Have \Have\, v. t. [imp. & p. p. {Had}; p. pr. & vb. n.
   {Having}. Indic. present, I {have}, thou {hast}, he {has};
   we, ye, they {have}.] [OE. haven, habben, AS. habben (imperf.
   h[ae]fde, p. p. geh[ae]fd); akin to OS. hebbian, D. hebben,
   OFries, hebba, OHG. hab?n, G. haben, Icel. hafa, Sw. hafva,
   Dan. have, Goth. haban, and prob. to L. habere, whence F.
   avoir. Cf. {Able}, {Avoirdupois}, {Binnacle}, {Habit}.]
   1. To hold in possession or control; to own; as, he has a
      farm.

   2. To possess, as something which appertains to, is connected
      with, or affects, one.

            The earth hath bubbles, as the water has. --Shak.

            He had a fever late.                  --Keats.

   3. To accept possession of; to take or accept.

            Break thy mind to me in broken English; wilt thou
            have me?                              --Shak.

   4. To get possession of; to obtain; to get. --Shak.

   5. To cause or procure to be; to effect; to exact; to desire;
      to require.

            It had the church accurately described to me. --Sir
                                                  W. Scott.

            Wouldst thou have me turn traitor also? --Ld.
                                                  Lytton.

   6. To bear, as young; as, she has just had a child.

   7. To hold, regard, or esteem.

            Of them shall I be had in honor.      --2 Sam. vi.
                                                  22.

   8. To cause or force to go; to take. ``The stars have us to
      bed.'' --Herbert. ``Have out all men from me.'' --2 Sam.
      xiii. 9.

   9. To take or hold (one's self); to proceed promptly; -- used
      reflexively, often with ellipsis of the pronoun; as, to
      have after one; to have at one or at a thing, i. e., to
      aim at one or at a thing; to attack; to have with a
      companion. --Shak.

   10. To be under necessity or obligation; to be compelled;
       followed by an infinitive.

             Science has, and will long have, to be a divider
             and a separatist.                    --M. Arnold.

             The laws of philology have to be established by
             external comparison and induction.   --Earle.

   11. To understand.

             You have me, have you not?           --Shak.

   12. To put in an awkward position; to have the advantage of;
       as, that is where he had him. [Slang]

   Note: Have, as an auxiliary verb, is used with the past
         participle to form preterit tenses; as, I have loved; I
         shall have eaten.
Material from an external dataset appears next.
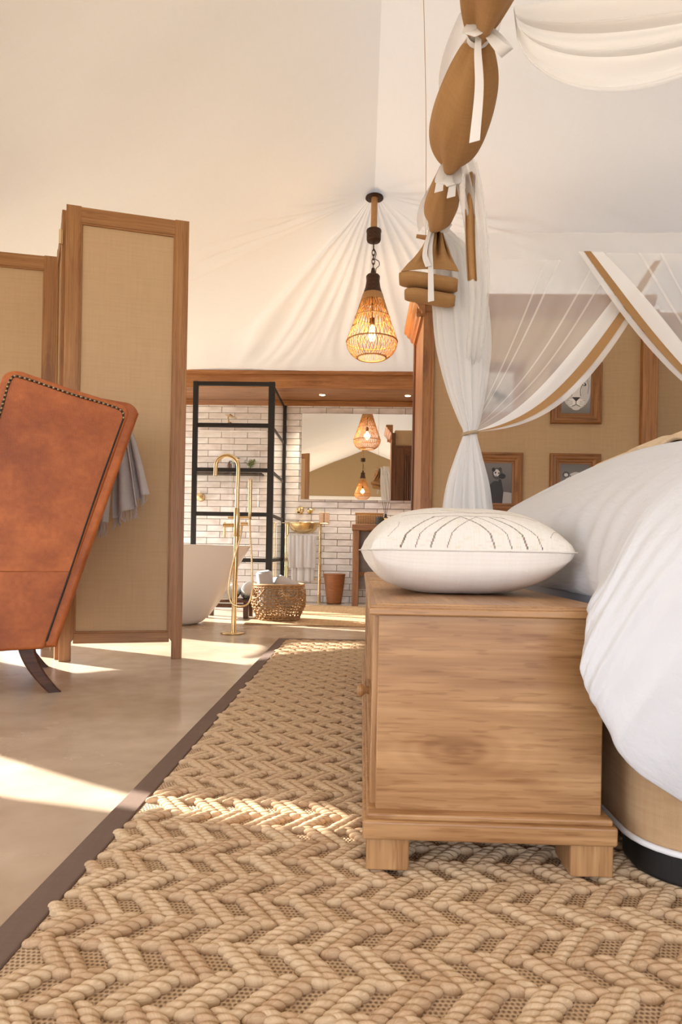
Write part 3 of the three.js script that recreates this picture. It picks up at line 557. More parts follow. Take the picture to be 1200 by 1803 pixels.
// ---------------------------------------------------------------- leather wing chair
{
  const c = thing('wing_armchair', 'tan leather wing armchair with bronze nail heads, seen from its side', 'armchair', [-1.613, 0, -2.465], -59.3 * Math.PI / 180);
  const HW = 0.33;
  const ext = (pts, depth, bev, x, curved = 8) => {
    const s = new THREE.Shape(); s.moveTo(...pts[0]); for (const q of pts.slice(1)) q.length === 2 ? s.lineTo(...q) : s.quadraticCurveTo(...q); s.closePath();
    const g = new THREE.ExtrudeGeometry(s, { depth: depth - 2 * bev, bevelEnabled: true, bevelSize: bev, bevelThickness: bev, bevelSegments: 4, curveSegments: curved });
    g.rotateY(-Math.PI / 2);                                 // shape x -> +z (forward), extrude -> -x
    return boxUV(g.translate(x - bev, 0, 0), 'y');
  };
  for (const sd of [1, -1]) {
    const x = sd > 0 ? HW : -HW + 0.085;
    // wing above, arm panel below, meeting at a seam
    part(c, 'wing', ext([[-0.405, 0.462], [-0.595, 1.075], [-0.60, 1.098, -0.575, 1.102], [-0.40, 1.135], [-0.23, 1.175], [-0.195, 1.18, -0.18, 1.155], [-0.14, 1.0], [-0.06, 0.78, 0.05, 0.68], [0.18, 0.64], [0.235, 0.62, 0.24, 0.55], [0.24, 0.462]], 0.085, 0.014, x), M.leather);
    part(c, 'arm_panel', ext([[-0.318, 0.195], [-0.32, 0.185, -0.31, 0.182], [0.23, 0.182], [0.24, 0.182, 0.24, 0.192], [0.24, 0.457], [-0.402, 0.457]], 0.083, 0.012, x - sd * 0.001), M.leather);
    // nail heads and dark gimp along the wing's top edge
    const path = curve([[-0.588, 1.060], [-0.583, 1.083], [-0.565, 1.094], [-0.40, 1.127], [-0.235, 1.164], [-0.205, 1.166], [-0.193, 1.15], [-0.155, 1.0], [-0.10, 0.86]].map(([z, y]) => new THREE.Vector3(sd * (HW + 0.0005), y, z)));
    part(c, 'gimp', tube(path, 0.0042, 90, 6), M.black, 'dark braid under the nail heads');
    const heads = [], n = 46; for (let i = 0; i < n; i++) { const q = path.getPointAt(i / (n - 1)); heads.push(new THREE.SphereGeometry(0.0058, 10, 6).translate(q.x + sd * 0.002, q.y, q.z)); }
    part(c, 'nail_heads', flat(heads), M.nail, 'row of small bronze nail heads');
    const back = curve([[-0.588, 1.06], [-0.50, 0.78], [-0.408, 0.47], [-0.327, 0.20]].map(([z, y]) => new THREE.Vector3(sd * (HW - 0.001), y, z)));
    part(c, 'welt', tube([-0.405, -0.2, 0, 0.236].map((z) => new THREE.Vector3(sd * (HW - 0.004), 0.4595, z)), 0.0042, 30, 6), M.leather);
    part(c, 'welt', tube(back, 0.0036, 60, 6), M.black, 'dark stitched seam down the back edge');
  }
  // back: reclined slab with a cushion, seat box, seat cushion
  part(c, 'back', ext([[-0.352, 0.19], [-0.632, 1.085], [-0.62, 1.112, -0.59, 1.11], [-0.50, 1.115], [-0.46, 1.11, -0.45, 1.08], [-0.22, 0.40], [-0.24, 0.19]], 2 * HW - 0.01, 0.016, HW - 0.005), M.leather);
  part(c, 'back_cushion', ext([[-0.30, 0.46], [-0.47, 0.98], [-0.46, 1.03, -0.41, 1.03], [-0.32, 0.95], [-0.2, 0.7, -0.16, 0.46]], 2 * HW - 0.2, 0.03, HW - 0.1), M.leather);
  part(c, 'seat_frame', ext([[-0.26, 0.185], [0.235, 0.185], [0.24, 0.36], [-0.26, 0.36]], 2 * HW - 0.17, 0.012, HW - 0.085), M.leather);
  part(c, 'seat_cushion', ext([[-0.2, 0.36], [0.245, 0.36], [0.28, 0.42, 0.24, 0.475], [0.05, 0.49], [-0.18, 0.47]], 2 * HW - 0.19, 0.025, HW - 0.095), M.leather);
  for (const sx of [1, -1]) {
    const f = (u, v, p) => {                                 // sabre leg: square section sweeping backwards
      const y = lerp(0.19, 0.001, v), a = u * 4, k = Math.floor(a) % 4, t = a - Math.floor(a);
      const w = lerp(0.030, 0.022, v), q = [[-1, -1], [1, -1], [1, 1], [-1, 1], [-1, -1]];
      const qx = lerp(q[k][0], q[k + 1][0], t), qz = lerp(q[k][1], q[k + 1][1], t);
      p.set(sx * (HW - 0.045) + qx * w * 0.75, y, -0.262 - 0.10 * Math.pow(v, 1.7) + qz * w);
    };
    const lg = grid(24, 18, f, 0.2, 0.2), cap = new THREE.BoxGeometry(0.032, 0.004, 0.043).translate(sx * (HW - 0.045), 0.003, -0.362);
    part(c, 'leg', flat([lg, cap]), M.legWood, 'dark turned-back rear leg');
    part(c, 'leg', flat([rod(new THREE.Vector3(sx * (HW - 0.06), 0.001, 0.2), new THREE.Vector3(sx * (HW - 0.06), 0.19, 0.19), 0.017, 0.028, 4)]), M.legWood, 'dark front leg');
  }
}
// grey blanket over the chair back
{
  const b = thing('blanket', 'grey woven blanket with a knotted fringe hanging over the armchair back', 'blanket');
  const D = 2.86, up = 1.088;
  const fall = (xt0, xt1, xb0, xb1, yb0, yb1, folds, d) => (u, v, p) => {
    const x = lerp(lerp(xt0, xt1, u), lerp(xb0, xb1, u), Math.pow(v, 0.85)), y = lerp(up, lerp(yb0, yb1, u), v);
    p.set(x, y, -(d + 0.028 * Math.sin(u * Math.PI * folds) * (0.25 + 0.75 * v)));
  };
  const A = fall(-1.165, -1.12, -1.205, -1.145, 0.675, 0.665, 2, D), B = fall(-1.135, -1.085, -1.14, -1.025, 0.685, 0.745, 3, D + 0.03), C = fall(-1.095, -1.07, -1.045, -0.985, 0.775, 0.80, 2, D + 0.07);
  part(b, 'fold', shell(26, 30, A, 0.006, 0.3, 0.45), M.greyWool); part(b, 'fold', shell(36, 30, B, 0.006, 0.4, 0.42), M.greyWool); part(b, 'fold', shell(20, 30, C, 0.006, 0.2, 0.4), M.greyWool);
  part(b, 'top_fold', shell(20, 20, (u, v, p) => {           // over the top roll of the chair back
    const a = v * Math.PI; p.set(lerp(-1.16, -1.065, u) - 0.075 * (1 - Math.cos(a)) * 0.9, up + 0.075 * Math.sin(a) * 0.62, -(lerp(D, D + 0.07, u) - 0.04 * (1 - Math.cos(a)) * 0.9));
  }, 0.006, 0.2, 0.2), M.greyWool);
  const fr = [], p = new THREE.Vector3();
  for (const [fn, n, l] of [[A, 14, 0.065], [B, 22, 0.05], [C, 8, 0.04]]) for (let i = 0; i < n; i++) { fn((i + 0.5) / n, 1, p); const q = p.clone(); fr.push(tube([q.clone().add(new THREE.Vector3(0, 0.004, 0)), q.clone().add(new THREE.Vector3(rr(-.006, .006), -l * 0.5, rr(-.004, .004))), q.clone().add(new THREE.Vector3(rr(-.01, .012), -l * rr(0.85, 1.15), rr(-.006, .006)))], 0.0022, 8, 5)); }
  part(b, 'fringe', flat(fr), M.greyWool);
}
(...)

Originally it was used only with the
         participle of transitive verbs, and denoted the
         possession of the object in the state indicated by the
         participle; as, I have conquered him, I have or hold
         him in a conquered state; but it has long since lost
         this independent significance, and is used with the
         participles both of transitive and intransitive verbs
         as a device for expressing past time. Had is used,
         especially in poetry, for would have or should have.
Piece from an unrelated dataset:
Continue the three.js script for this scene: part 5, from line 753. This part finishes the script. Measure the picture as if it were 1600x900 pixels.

               Myself for such a face had boldly died.
                                                  --Tennyson.

   {To have a care}, to take care; to be on one's guard.

   {To have (a man) out}, to engage (one) in a duel.

   {To have done} (with). See under Do, v. i.

   {To have it out}, to speak freely; to bring an affair to a
      conclusion.

   {To have on}, to wear.

   {To have to do with}. See under Do, v. t.

   Syn: To possess; to own. See {Possess}.